Prague's Kafka head has a brother: Czech artist unveils David Lynch in L.A.

David Černý's latest sculpture, a spin on his famed rotating Franz Kafka head in Prague, can now be seen at an apartment complex in Santa Monica.

Jason Pirodsky

Written by Jason Pirodsky Published on 30.03.2024 11:02:00 (updated on 30.03.2024) Reading time: 2 minutes

Prague's rotating head of Franz Kafka now has a cousin, and who better than celebrated surrealist filmmaker David Lynch? A new 6.5-meter tall sculpture of the acclaimed director of Twin Peaks is now spinning in Santa Monica, reports Chris Nichols for Los Angeles Magazine, who adds that the Lynch head towers over other local monuments dedicated to icons like Kobe Bryant and Bruce Lee.

The piece was commissioned by NMS Properties as part of a public art initiative at their latest development, an apartment complex at 1550 Lincoln Street. Černý has been working on the sculpture over a number of years, first posting images of himself standing atop the Lynch head to social media last fall.

“I was approached by the developer six or seven years ago,” Černý told Los Angeles Magazine. “He asked me to do something based on my rotating head of Franz Kafka. I had completely free hand to pick whichever character I wanted.”

His choice would be a Hollywood icon who shares a thematic bond with Kafka. Lynch rose to fame through surrealist works like Eraserhead and Blue Velvet, and also directed the 1984 version of Dune. His 2001 film Mulholland Drive was voted by film critics polled by the BBC as the best film of the 2000s.

“The one artist that I feel could be my brother is Franz Kafka,” Lynch once told Chris Rodley. The director had even planned to make a Hollywood version of Kafka's The Metamorphosis, swapping Prague for 1950s America, but abandoned the project when he realized the budget would be too high.

Černý has a special affinity for Lynch, calling him "my favorite film director in all American cinema.” He also noted that Lynch shares a connection with Prague: the director travelled to the Czech capital to record soundtracks for his films like Mulholland Drive and Lost Highway with The City of Prague Philharmonic Orchestra.

Like the Prague bust of Franz Kafka, which reopened last month following lengthy repairs, the Lynch head is built with rotating layers, meticulously engineered utilizing Italian steel and German motors.

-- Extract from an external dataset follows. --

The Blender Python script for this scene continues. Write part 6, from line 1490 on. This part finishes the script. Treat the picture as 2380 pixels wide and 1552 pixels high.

“The layers will shift and realign in a dynamic and mesmerizing way," reads a Santa Monica report cited by Los Angeles Magazine. "At certain points in its revolution it will be figurative; at others it will be abstract and indiscernible as a human form. The sculpture will remain active 24 hours a day and will present extremely little to no noise disturbance.”

Černý even got Lynch's approval before crafting the new sculpture. “He asked permission,” says Christian Hohmann of Hohmann Art Gallery, which represents the artist in the United States. “And Lynch loved it.”

“Who would be the modern-day Franz Kafka of Los Angeles? It would be David Lynch."